With this year's onslaught of 20
something media deigned “quirky girls” on television, the Manic
Pixie Dream Girl is back in the limelight, sowing more hatred than
ever before. “So what is a
Manic Pixie Dream Girl”, you might ask, “and why should I care?”
The Manic Pixie Dream Girl, a term coined by film critic Nathan Rabin in 2007 as a response to Kirsten Dunst's character in Eizabethtown,
refers to a narrative trope wherein a bubbly female characters “exists solely in the fevered
imaginations of sensitive writer-directors to teach broodily soulful
young men to embrace life and its infinite mysteries and adventures.”
Feminists immediately took to this theory, critiquing the MPDG as a
blatantly problematic narrative tool that serves merely to provide a heightened self-awareness and enjoyment of life. (If you're like me
and dig feminism and watching far too many movies, check out this video which does a fantastic job of exposing how much this trope sucks) Gross, right? The trope is undeniably at work in a whole
slew of films wherein women are relegated to quirky stock characters
with little substance in male centric films. Since the publication of
Rabin's article, the likes of Annie Hall, Holly Golightly, and Kate
Hudson's Penny Lane have all been identified as MPDGs. Even a handful
of Katharine Hepburn characters from her stint in a series of
unforgettable 1930's screwball comedies have been placed in MPDG territory. Let's all just take a moment to meditate on that:
Katharine
Hepburn
functioning as a one-dimensional muse deterring a
male counterpart's existential crisis? She is rolling in her grave. Rolling. The term has been broadly applied to a number of
characters, some with questionable legitimacy. The term itself seems
largely arbitrary and easily manipulated, and at times seems to be a
way to delegitimize some awesome lady characters.
So the
Manic Pixie Dream Girl trope is problematic, if not sometimes a tad
misused. Awesome, I'm glad can now critically approach this kind of
character and assess how sexism may be functioning in this film I'm
watching! My Women's Studies professor would be proud! And now that
this trope has been voiced, maybe Hollywood will start serving up
some more complex lady characters. Well, not exactly. Instead, the manic pixie has been adopted into our cultural vernacular, becoming a
blanket term for 20-somethings with a penchant for indie singer-songwriters, Wes Anderson films, and shopping at Goodwill. NaturalDiastronaut's recent video does
a pretty good job of depicting this, and how MPDG has become a
reductive jab directed at real women, not just characters in films.

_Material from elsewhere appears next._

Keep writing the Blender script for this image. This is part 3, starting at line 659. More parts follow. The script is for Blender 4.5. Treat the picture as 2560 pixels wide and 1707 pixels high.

The video itself operates on some seriously sexist bullshit. (Thank
god the caring boyfriends of these MPDG are rehabilitating their
ridiculous lifestyle choices! I guess that's what happens once the
MPDG sprinkles her magic fairy dust and cures her broody boyfriend).
Just a quick gander through the comments on the video works as a
pretty comprehensive example of the visceral reaction to the Manic Pixie. A similar distaste is featured in countless online articles slamming the so-called manic pixie queen Zooey Deschanel,
but rather than calling for more developed representations of women
in media, it has essentially become an insult thrown at quirky female
characters and real women. No, seriously.
And
here lies the problem. By definition, the MPDG describes a deeply
sexist narrative trope, not some girl at your local coffee
shop rockin' Bettie Page bangs. Women, regardless of how they dress,
what music they sing in the shower, or how they choose to adorn their
bodies, are not narrative tropes. Nor should their lives or their
choices be reduced to a stock secondary character in a shoddily
written film. Real women are not one-dimensional muses inspiring
broody Zac Braff types. So next time you feel the urge to slam some
girl on the street as a manic pixie, consider what's coming out of
your mouth. So okay, you hate vintage dresses, Zooey Deschanel's bangs,
and devotees of French New Wave cinema, that's cool, but let's stop
calling each other manic pixies and participating in super
unproductive girl-on-girl hate. I's just another excuse
for the population as a whole to participate in sexist rhetoric. As
a girl known to rock my Grandma's hand-me-downs and an extensive
indie folk playlist routinely placed on repeat, maybe I'm a little
sensitive, but I refuse to be categorized as a trope, and I refuse to
see it done to other women. I am not the manic pixie in anyone's
film, I am not here to inspire your broody protagonist, and I will
not actively participate in reducing other women's lives to a
caricature. I'm here to live my life the way I choose to live it, and
sometimes that involves jamming out to The Smiths, but I'm not here to be anyone's muse but my own.